Consumer advocate Commercial Alert asked for a government investigation of the P&G unit and other buzz marketing firms.

Public watchdogs just won’t leave the buzz marketers alone. Just as its two previous brushes with bad publicity had begun to fade from memory, this growing marketing subset may be in for another PR headache.

The consumer advocacy group Commercial Alert has made public a letter addressed to the Federal Trade Commission urging it to investigate Procter & Gamble’s Tremor unit, BzzAgent and other companies that recruit individuals for word of mouth marketing campaigns.

The thoroughly footnoted letter details a number of recent incidents of buzz marketing that it argues “might violate federal prohibitions against unfair or deceptive acts and practices affecting commerce.” Among the cases it cites is a report in Forbes that said teens recruited by P&G’s Tremor unit were compensated with coupons and product samples, and that the company doesn’t tell those teens to disclose those payments.

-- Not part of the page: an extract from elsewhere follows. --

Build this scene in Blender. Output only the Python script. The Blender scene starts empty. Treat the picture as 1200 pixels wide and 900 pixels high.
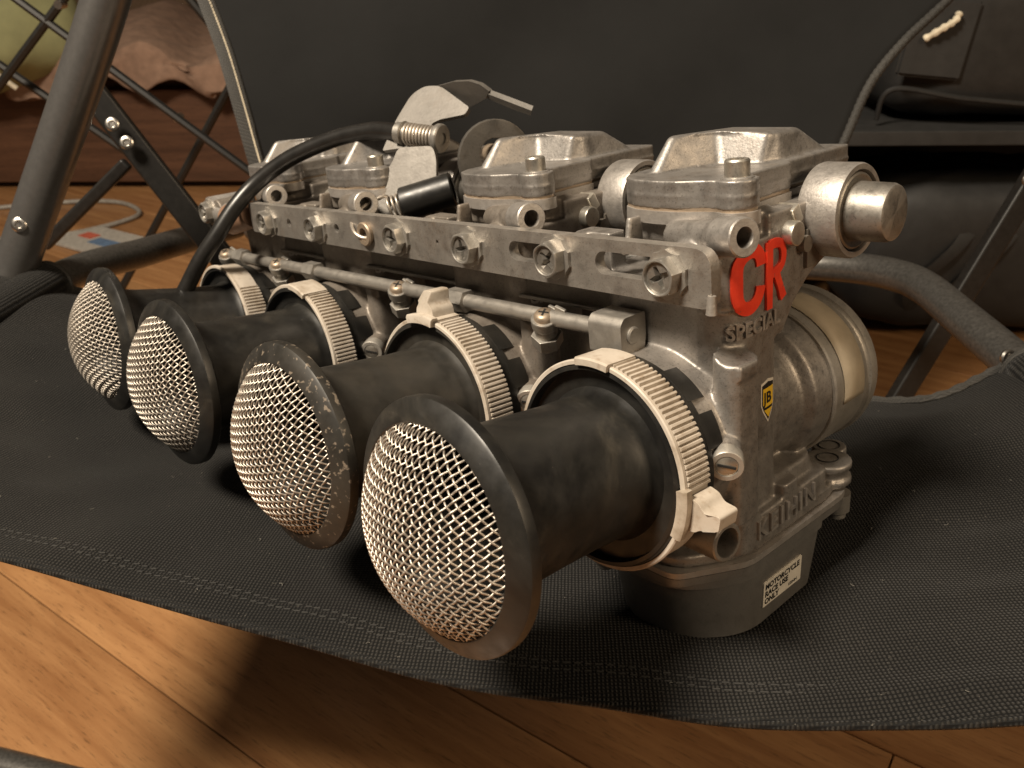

The letter ends by urging the FTC to issue subpoenas to executives at Tremor in order “to determine whether their endorsers are disclosing that they are paid marketers.”

“We are asking the Federal Trade Commission to investigate that shills are not disclosing that they are shills,” said Gary Ruskin, executive director of Commercial Alert. “We’ve done some deceptive advertising complaints with FTC, and have talked with many audiences over the years about the deception involved in buzz marketing.”

Tremor declined to comment specifically on the letter, but denied that its handouts to teens in its network amounts to compensation for talking up a product.

“Tremor is very transparent in letting our volunteers and tremor teens know that Tremor is part of Procter & Gamble,” said Tremor spokesperson Robyn Schroeder. “Regardless of the teen’s opinion, positive or negative, they are not encouraged to endorse a product. We do not compensate them in any way for talking about a product.”

A spokesperson for the FTC said the agency hadn’t received the letter.

“When we have the letter, we’ll review it,” she said. “That’s all I can say, except that all FTC investigations are private.”

Commercial Alert’s work focuses on fighting against the growing commercialization of culture.